People are rescued from a flooded neighborhood after it was inundated with rain water, remnants of Hurricane Harvey, on August 28, 2017 in Houston, Texas. Scott Olson/Getty Images

Furthermore, sea level rise has increased in recent years, with the melting of polar ice sheets—mostly in Greenland, and to a lesser extent Antarctica—largely to blame. The maximum extent of winter sea ice in the Arctic was also at a record low in 2017, while in the Antarctic, sea ice extent was at, or near, record lows for most of the year.

While global sea surface temperatures were only ranked as the third warmest on record in 2017, a measure of the heat in the oceans from the upper layers down to 2,000 meters reached new highs.

The twin effects of warming sea temperatures and ocean acidification—a process caused by the absorption of carbon dioxide from the atmosphere into the seas—is having a devastating impact on the marine environment, which millions of people around the world rely on.

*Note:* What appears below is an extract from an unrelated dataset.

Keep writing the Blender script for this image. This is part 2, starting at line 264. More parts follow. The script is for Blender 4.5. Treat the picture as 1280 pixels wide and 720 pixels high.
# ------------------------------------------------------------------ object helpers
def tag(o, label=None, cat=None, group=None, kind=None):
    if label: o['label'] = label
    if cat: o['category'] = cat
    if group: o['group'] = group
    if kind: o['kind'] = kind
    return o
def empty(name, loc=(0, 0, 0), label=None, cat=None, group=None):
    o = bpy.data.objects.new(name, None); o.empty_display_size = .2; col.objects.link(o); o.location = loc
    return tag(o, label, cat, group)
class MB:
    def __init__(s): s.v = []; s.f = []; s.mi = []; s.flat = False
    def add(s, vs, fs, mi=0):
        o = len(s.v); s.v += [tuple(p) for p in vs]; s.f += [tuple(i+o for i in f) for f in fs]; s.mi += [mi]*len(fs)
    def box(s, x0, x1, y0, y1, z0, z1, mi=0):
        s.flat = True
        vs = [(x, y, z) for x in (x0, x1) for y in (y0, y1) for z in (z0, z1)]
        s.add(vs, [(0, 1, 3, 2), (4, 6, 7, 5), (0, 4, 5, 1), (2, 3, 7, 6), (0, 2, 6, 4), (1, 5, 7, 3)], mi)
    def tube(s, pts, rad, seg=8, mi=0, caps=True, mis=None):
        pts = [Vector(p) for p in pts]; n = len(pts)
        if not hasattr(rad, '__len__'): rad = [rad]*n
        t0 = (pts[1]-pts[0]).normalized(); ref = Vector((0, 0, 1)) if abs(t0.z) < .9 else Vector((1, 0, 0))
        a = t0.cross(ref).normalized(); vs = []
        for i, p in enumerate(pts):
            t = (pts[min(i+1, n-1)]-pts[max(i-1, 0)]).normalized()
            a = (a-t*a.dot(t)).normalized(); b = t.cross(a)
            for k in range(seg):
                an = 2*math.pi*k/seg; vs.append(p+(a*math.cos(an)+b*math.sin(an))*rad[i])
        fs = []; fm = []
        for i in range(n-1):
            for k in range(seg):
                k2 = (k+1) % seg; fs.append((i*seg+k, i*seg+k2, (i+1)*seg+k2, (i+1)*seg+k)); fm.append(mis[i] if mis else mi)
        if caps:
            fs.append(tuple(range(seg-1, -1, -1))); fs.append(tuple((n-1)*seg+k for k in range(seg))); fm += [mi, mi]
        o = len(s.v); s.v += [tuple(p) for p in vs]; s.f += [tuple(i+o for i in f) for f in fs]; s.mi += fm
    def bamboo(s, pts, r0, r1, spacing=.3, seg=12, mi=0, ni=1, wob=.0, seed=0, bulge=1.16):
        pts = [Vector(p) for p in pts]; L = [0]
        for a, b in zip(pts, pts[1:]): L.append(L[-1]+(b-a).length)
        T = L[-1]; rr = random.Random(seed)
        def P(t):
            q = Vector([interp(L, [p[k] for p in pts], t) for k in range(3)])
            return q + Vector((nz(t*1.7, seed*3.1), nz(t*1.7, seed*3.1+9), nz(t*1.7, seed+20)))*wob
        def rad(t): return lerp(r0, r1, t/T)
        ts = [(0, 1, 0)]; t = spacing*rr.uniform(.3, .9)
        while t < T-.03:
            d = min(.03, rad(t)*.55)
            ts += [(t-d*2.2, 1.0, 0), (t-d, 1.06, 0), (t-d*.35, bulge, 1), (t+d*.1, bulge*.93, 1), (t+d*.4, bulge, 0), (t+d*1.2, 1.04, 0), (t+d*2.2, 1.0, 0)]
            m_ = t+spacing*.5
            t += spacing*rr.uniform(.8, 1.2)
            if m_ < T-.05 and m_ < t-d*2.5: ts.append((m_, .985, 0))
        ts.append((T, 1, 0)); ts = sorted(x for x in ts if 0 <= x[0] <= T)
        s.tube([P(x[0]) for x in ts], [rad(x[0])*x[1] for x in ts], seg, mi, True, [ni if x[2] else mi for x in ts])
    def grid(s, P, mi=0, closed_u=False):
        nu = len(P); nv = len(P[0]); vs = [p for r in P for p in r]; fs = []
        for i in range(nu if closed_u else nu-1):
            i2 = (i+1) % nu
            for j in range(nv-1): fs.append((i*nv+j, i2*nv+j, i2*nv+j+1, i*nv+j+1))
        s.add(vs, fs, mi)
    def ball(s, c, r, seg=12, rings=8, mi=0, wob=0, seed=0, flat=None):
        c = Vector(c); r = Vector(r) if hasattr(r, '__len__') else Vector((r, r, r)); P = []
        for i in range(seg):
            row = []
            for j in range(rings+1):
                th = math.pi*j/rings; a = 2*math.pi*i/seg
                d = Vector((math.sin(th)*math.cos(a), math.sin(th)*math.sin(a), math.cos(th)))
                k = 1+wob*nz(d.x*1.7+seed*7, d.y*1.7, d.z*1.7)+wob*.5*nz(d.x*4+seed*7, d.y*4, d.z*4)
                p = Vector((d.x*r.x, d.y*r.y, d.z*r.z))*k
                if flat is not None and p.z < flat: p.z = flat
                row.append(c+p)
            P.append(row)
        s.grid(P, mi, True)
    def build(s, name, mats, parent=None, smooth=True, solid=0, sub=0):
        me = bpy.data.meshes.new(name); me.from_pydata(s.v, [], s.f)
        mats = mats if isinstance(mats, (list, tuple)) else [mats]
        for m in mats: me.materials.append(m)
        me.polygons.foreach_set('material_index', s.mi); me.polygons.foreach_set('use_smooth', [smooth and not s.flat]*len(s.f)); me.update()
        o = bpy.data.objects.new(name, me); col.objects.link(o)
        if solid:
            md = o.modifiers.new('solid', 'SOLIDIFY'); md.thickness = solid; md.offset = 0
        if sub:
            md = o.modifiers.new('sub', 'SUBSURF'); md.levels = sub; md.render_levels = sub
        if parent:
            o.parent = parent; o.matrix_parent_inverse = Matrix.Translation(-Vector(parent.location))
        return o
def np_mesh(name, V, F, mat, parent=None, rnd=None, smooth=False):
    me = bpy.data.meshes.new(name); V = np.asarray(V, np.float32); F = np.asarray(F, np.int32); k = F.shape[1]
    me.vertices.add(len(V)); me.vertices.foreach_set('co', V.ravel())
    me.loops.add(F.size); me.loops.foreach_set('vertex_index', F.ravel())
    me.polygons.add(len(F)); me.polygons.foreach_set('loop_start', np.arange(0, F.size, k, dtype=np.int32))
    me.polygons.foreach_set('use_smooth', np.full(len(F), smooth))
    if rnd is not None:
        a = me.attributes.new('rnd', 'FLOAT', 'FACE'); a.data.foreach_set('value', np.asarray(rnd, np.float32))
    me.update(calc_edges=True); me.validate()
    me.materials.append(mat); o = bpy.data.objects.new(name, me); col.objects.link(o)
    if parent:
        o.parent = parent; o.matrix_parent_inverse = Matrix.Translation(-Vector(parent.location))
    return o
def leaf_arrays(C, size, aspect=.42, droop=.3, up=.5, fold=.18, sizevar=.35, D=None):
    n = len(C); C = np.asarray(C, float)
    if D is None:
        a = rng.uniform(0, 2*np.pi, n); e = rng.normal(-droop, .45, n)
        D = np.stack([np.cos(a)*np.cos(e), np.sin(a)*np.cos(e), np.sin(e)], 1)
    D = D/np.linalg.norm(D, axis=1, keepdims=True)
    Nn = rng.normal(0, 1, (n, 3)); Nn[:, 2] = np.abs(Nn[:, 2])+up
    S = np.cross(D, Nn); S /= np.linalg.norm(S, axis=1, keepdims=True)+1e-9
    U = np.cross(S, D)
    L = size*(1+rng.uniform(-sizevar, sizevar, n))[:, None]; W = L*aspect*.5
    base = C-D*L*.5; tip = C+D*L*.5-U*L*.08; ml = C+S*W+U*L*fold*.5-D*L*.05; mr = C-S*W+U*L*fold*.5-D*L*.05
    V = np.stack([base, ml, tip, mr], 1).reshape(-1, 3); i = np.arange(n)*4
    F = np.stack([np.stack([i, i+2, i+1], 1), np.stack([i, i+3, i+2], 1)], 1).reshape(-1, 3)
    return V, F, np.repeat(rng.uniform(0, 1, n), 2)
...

Significant coral bleaching events in the Great Barrier Reef over the past two years have only served to highlight this problem.

The report states that levels of carbon dioxide in the atmosphere now exceed 400 parts per million. This figure is far greater than natural variation in the past 800,000 years, lending weight to the view held by the majority of scientists that this recent warming trend is primarily being driven by greenhouse gas emissions from human activity.

Atmospheric concentrations of carbon dioxide "will remain above that level for generations to come, committing our planet to a warmer future, with more weather, climate and water extremes," WMO Secretary-General Petteri Taalas said in a statement.

And from the initial signs, 2018 is not shaping up to be much of an improvement.

"The start of 2018 has continued where 2017 left off — with extreme weather claiming lives and destroying livelihoods," Taalas added. "The Arctic experienced unusually high temperatures, whilst densely populated areas in the northern hemisphere were gripped by bitter cold and damaging winter storms. Australia and Argentina suffered extreme heatwaves, whilst drought continued in Kenya and Somalia, and the South African city of Cape Town struggled with acute water shortages."